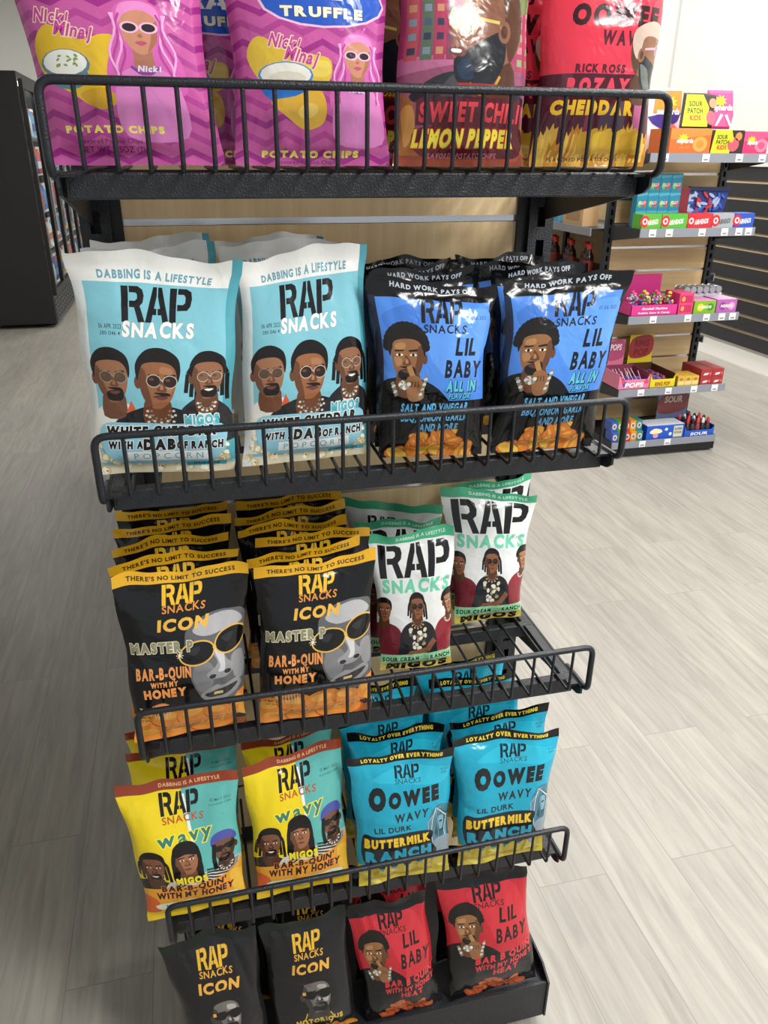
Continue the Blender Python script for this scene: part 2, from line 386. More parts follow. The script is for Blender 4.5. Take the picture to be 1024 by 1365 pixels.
    # -------------------------------------------------------------- cut to the lattice of the bag
    def compile(s):
        if s.compiled: return s.compiled
        if s.squash != 1.0: s.layers = [(np.asarray(v)*np.array([1.0, s.squash]), t, c) for v, t, c in s.layers]
        dx, dy = 100.0/NX, 145.0/NY
        pos = {}; P = []; L = []; F = []; FI = []; FR = []
        def clip(poly, a, b, c):     # keep a*x+b*y+c >= 0
            out = []; n = len(poly)
            for i in range(n):
                p, q = poly[i], poly[(i+1) % n]; dp = a*p[0]+b*p[1]+c; dq = a*q[0]+b*q[1]+c
                if dp >= 0: out.append(p)
                if (dp > 0 > dq) or (dp < 0 < dq):
                    t = dp/(dp-dq); out.append((p[0]+(q[0]-p[0])*t, p[1]+(q[1]-p[1])*t))
            return out
        boxes = []; level = []
        for (v, t, c) in s.layers:
            lo, hi = v.min(0), v.max(0)
            if boxes:
                bl = np.array(boxes); hit = (bl[:, 0] < hi[0]) & (bl[:, 2] > lo[0]) & (bl[:, 1] < hi[1]) & (bl[:, 3] > lo[1])
                lv = 1+max([level[k] for k in np.nonzero(hit)[0]], default=-1)
            else: lv = 0
            boxes.append((lo[0], lo[1], hi[0], hi[1])); level.append(lv)
        for li, (v, t, c) in enumerate(s.layers):
            for q in t:
                tri = [tuple(v[k]) for k in q]
                xs = [p[0] for p in tri]; ys = [p[1] for p in tri]
                if max(xs) <= 0.3 or min(xs) >= 99.7 or max(ys) <= 0.3 or min(ys) >= 144.7: continue
                ar = (tri[1][0]-tri[0][0])*(tri[2][1]-tri[0][1])-(tri[2][0]-tri[0][0])*(tri[1][1]-tri[0][1])
                if abs(ar) < 1e-4: continue
                if ar < 0: tri.reverse()
                i0, i1 = max(0, int(min(xs)/dx)), min(NX-1, int(max(xs)/dx)); j0, j1 = max(0, int(min(ys)/dy)), min(NY-1, int(max(ys)/dy))
                for i in range(i0, i1+1):
                    col = tri
                    if i0 != i1 or min(xs) < 0 or max(xs) > 100:
                        col = clip(clip(tri, 1, 0, -i*dx), -1, 0, (i+1)*dx)
                        if len(col) < 3: continue
                    for j in range(j0, j1+1):
                        pc = col
                        if j0 != j1 or min(ys) < 0 or max(ys) > 145:
                            pc = clip(clip(col, 0, 1, -j*dy), 0, -1, (j+1)*dy)
                            if len(pc) < 3: continue
                        # diagonal from (i,j) to (i+1,j+1): lower side (y-j*dy)*dx <= (x-i*dx)*dy
                        k0 = -j*dy*dx+i*dx*dy
                        for sgn in (1, -1):
                            pd = clip(pc, -sgn*dy, sgn*dx, sgn*k0)
                            if len(pd) < 3: continue
                            idx = []
                            for p in pd:
                                key = (li, i, j, sgn, round(p[0], 2), round(p[1], 2))
                                g = (li, round(p[0], 2), round(p[1], 2))
                                if g in pos: a = pos[g]
                                else:
                                    a = len(P); pos[g] = a
                                    fx, fy = min(max(p[0]/dx-i, 0), 1), min(max(p[1]/dy-j, 0), 1)
                                    if fy > fx: w4 = (1-fy, 0, fx, fy-fx)      # 00, 10, 11, 01
                                    else: w4 = (1-fx, fx-fy, fy, 0)
                                    P.append((i, j)+w4); L.append(level[li])
                                if not idx or idx[-1] != a: idx.append(a)
                            if len(idx) > 2 and idx[0] == idx[-1]: idx.pop()
                            if len(set(idx)) >= 3 and len(set(idx)) == len(idx):
                                F.append(tuple(idx)); FI.append(c); FR.append(j)
        A = np.array(P) if P else np.zeros((0, 6)); I = A[:, 0].astype(int); J = A[:, 1].astype(int)
        st = NX+1
        nodes = np.stack([J*st+I, J*st+I+1, (J+1)*st+I+1, (J+1)*st+I], 1)
        s.compiled = (nodes, A[:, 2:6], np.array(L), F, FI, FR)
        return s.compiled
def x_rot(X, Y, c, s_): return X*c - Y*s_
def y_rot(X, Y, c, s_): return X*s_ + Y*c

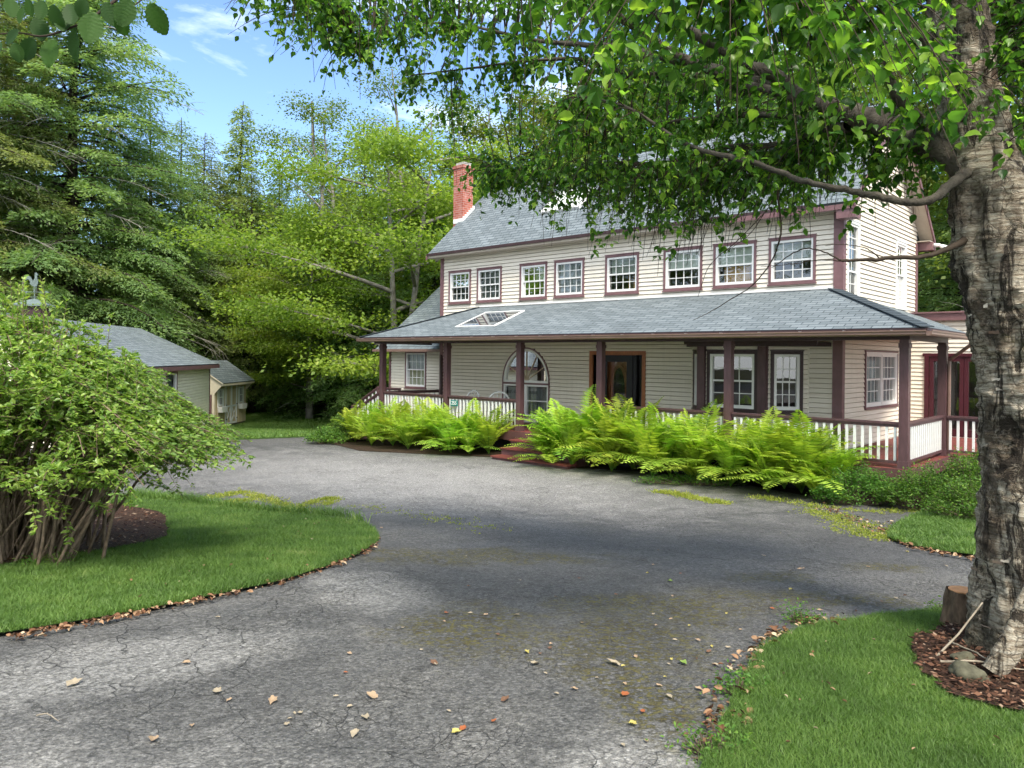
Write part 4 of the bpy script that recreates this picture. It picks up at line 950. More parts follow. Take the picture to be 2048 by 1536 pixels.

### What is required
Look for "picture" and pull out every line that has it.

### Finished exercise
Continue the Blender Python script for this scene: part 2, from line 386. More parts follow. The script is for Blender 4.5. Take the picture to be 1024 by 1365 pixels.
Write part 4 of the bpy script that recreates this picture. It picks up at line 950. More parts follow. Take the picture to be 2048 by 1536 pixels.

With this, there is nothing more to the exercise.